Kurt Weill: And What Was Sent to the Soldier’s Wife?, song (1942)
Soeben erhielt ich Ihren zweiten Brief. Zunächst vielen Dank für den wunderschönen Song. Ich werde ihn komponieren, und wenn Sie wollen, werde ich ihn den Leuten anbieten, die die short-wave Sendungen nach Deutschland machen.
[I just received your second letter. First of all many thanks for the wonderful song. I will compose it and if you want I will offer it to the people who make short-wave programmes to Germany. (ed. trans.)]
Kurt Weill to Bertolt Brecht, 13 March 1942
The composer Kurt Weill, in exile in the US, set Bertolt Brecht’s poem And What Was Sent to the Soldier’s Wife? to music for singing voice and piano.
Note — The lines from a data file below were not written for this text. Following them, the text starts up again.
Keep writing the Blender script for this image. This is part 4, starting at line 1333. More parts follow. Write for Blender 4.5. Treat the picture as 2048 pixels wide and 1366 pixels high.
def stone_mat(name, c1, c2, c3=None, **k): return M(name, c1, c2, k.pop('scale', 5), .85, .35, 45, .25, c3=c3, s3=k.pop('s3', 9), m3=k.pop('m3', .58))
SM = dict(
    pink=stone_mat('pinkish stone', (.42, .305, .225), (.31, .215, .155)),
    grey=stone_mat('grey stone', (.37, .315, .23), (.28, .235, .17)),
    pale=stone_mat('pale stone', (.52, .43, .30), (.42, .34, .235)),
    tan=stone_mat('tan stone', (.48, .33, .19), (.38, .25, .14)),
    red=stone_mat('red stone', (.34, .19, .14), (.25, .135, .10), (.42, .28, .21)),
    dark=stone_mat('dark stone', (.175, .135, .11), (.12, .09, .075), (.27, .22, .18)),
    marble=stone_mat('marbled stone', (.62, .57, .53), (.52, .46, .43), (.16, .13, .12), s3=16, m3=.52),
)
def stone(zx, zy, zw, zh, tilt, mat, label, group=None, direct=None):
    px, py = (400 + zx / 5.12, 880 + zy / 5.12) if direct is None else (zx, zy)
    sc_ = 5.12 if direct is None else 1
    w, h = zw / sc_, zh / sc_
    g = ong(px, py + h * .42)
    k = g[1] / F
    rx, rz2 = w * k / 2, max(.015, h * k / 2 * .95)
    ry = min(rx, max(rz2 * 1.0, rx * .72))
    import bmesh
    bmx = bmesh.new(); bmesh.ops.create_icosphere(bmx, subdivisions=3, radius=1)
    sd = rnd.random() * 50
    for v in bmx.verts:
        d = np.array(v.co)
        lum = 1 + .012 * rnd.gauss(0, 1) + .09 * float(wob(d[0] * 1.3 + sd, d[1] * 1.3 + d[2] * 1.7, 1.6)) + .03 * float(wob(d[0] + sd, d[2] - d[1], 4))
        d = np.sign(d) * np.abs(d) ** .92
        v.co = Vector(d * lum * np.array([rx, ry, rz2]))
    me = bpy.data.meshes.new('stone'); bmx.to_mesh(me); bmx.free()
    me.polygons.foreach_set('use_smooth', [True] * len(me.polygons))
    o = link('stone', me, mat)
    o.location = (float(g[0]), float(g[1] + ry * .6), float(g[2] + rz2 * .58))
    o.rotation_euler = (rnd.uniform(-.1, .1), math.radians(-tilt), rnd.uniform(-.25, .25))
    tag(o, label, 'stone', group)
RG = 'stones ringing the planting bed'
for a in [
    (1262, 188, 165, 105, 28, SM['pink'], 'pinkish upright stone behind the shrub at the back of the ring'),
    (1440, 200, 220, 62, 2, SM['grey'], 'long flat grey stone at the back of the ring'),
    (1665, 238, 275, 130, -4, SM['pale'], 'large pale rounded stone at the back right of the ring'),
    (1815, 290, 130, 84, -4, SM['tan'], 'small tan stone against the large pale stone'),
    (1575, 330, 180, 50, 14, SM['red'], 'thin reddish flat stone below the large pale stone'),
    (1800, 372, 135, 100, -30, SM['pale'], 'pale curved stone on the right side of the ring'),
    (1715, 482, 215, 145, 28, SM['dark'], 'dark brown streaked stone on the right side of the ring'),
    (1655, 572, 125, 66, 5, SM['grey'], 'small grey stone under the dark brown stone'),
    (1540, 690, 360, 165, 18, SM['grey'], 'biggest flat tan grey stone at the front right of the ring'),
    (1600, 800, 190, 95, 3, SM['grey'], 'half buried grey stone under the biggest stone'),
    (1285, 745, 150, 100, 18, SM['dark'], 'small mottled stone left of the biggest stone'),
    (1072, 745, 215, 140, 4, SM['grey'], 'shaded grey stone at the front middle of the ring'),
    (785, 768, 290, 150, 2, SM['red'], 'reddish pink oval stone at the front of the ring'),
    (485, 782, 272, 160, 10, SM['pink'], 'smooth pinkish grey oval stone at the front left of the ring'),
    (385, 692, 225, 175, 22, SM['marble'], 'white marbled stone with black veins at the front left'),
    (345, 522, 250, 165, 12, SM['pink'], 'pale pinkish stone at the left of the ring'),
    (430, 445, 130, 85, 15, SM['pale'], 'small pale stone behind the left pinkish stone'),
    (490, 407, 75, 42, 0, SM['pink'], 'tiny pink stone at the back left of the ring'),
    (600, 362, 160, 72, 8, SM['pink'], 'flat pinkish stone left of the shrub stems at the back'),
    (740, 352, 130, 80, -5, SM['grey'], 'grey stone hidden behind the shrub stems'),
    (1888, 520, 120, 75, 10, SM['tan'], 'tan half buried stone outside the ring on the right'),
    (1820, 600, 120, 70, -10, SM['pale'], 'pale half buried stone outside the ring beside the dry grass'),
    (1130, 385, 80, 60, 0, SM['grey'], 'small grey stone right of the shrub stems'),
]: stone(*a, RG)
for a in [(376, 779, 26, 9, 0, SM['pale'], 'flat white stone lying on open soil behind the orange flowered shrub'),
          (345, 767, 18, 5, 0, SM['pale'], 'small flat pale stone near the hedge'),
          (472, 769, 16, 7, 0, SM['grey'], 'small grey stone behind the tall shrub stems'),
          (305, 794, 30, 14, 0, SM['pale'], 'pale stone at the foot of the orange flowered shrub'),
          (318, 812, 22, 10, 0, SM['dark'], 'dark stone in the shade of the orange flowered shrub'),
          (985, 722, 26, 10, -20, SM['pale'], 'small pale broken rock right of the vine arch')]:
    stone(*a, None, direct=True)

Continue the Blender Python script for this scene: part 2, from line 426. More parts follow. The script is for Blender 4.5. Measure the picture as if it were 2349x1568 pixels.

The seven verses describe the things that a soldier sends to his wife from various stops. The choice of the locations Prague, Warsaw, Oslo, Rotterdam, Brussels, Paris and Tripoli make it clear that this concerns territories which were occupied by the German Wehrmacht. A soldier in the war sends his wife souvenirs: a pair of high-heeled shoes, a linen shirt, a fur collar, a hat, a silk dress. Weill composed a cheerful, vivacious melody for Brecht’s verses, in contrast to the serious subject matter, which makes it all the more bitter. At the end, in the eighth verse, the soldier’s wife receives a widow’s veil from Russia.
The actress and singer Lotte Lenya sang the song for the first time in April 1942 at a New York concert which was staged to encourage the purchase of war bonds. The poem was also set to music by Hanns Eisler.